Of these components, the most important are Social Security and home equity.  Social Security benefits range from replacing approximately 45% of wages for the least wealthy individuals to replacing approximately 10% of salary for the most affluent. Home equity (a purchase price less the mortgage balance) accounted for 9% to 14% of total wealth.

This is why the Republicans’ current political attempt to reduce or replace Social Security with private investment accounts offered by high-fee and expense investment firms will reduce the net returns of any investments for millions of Americans. In short, this could produce one of the largest wealth transfers from the average American to private investment firms.

Still, the powerful cultural draw of owning a house is hard to overcome. Homeownership is part of the American Dream.  Abandoning that goal means their dream won’t be attainable for many people.  What will replace it? What will drive future goals?

These are tough questions, but looking at the recent past shows the upside and downside of home ownership.

The Impact of the 2008 Housing Crash

As a result of almost a decade of steadily improving house prices that ended in the 2008 housing crash and subsequent recession, housing had become the largest single financial asset among American families, especially among homeowners headed by the age group approaching retirement (usually age 55-64).

However, the dramatic and historic decrease in housing values of approximately $400 billion between 2007 and mid-2008 significantly altered the retirement plans of many Americans.

For Baby Boomers planning to retire, housing wealth accounts for most of their net worth. While this figure is skewed according to demographics (education, race, age within the Baby Boomer segment, marital status, sex), home equity accounts for one-third of net worth at the mean and 50% at the median. This makes Baby Boomers especially susceptible to housing price shocks, both positive and negative, which can significantly affect retirement planning and consumption patterns.

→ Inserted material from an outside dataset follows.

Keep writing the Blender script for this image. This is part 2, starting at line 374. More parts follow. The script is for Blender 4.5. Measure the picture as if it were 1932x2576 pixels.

This decrease in home prices had a compounding effect on diminishing individual wealth, producing a cascading effect that impacted entire families, primarily single or divorced women and widows. This decreased wealth effect is especially acute among people approaching retirement age, who now must consider extending their retirement dates.

The decrease in housing values is especially significant since homeownership among the Baby Boomers has traditionally increased with age. As a result, older people rely more on their home equity as a source of wealth and as insurance against unforeseen adverse life events, such as a severe illness or the death of a spouse. Decreased home values also have reduced confidence in future retirement planning for people of all ages.

 The Revised American Vision

Millennials choose not to buy homes for various reasons, from delaying marriage to staggering student loan debt to making the most of stagnant real wage growth. However, the bottom line is that fewer Millennials are signing mortgage documents. To the Stanford researchers, who often have to put a non-political face on their research, these results are summed up as “Refining strategies to address the declining homeownership rates among young people remains an important policy issue.”

That is undoubtedly an understatement, but it will not gain political traction. No federal or state officials have developed even the most basic retirement wealth policies since introducing 401(k)s in 1978.

Today, the financial services industry continues to spend millions with lobbyists to oppose the fiduciary standard, a standard that, in simple terms, can be stated as “Never give a sucker an even break.” The suckers are individual investors, and they won’t be getting a break from non-RIA advisors and national investment firms who want to sell overpriced products without disclosing their conflicts of interest.

Suppose you combine this with the decline in housing wealth and continued Republican attempts to privatize Social Security to any degree. In that case, it is a recipe for a lower standard of living for older Americans for years to come.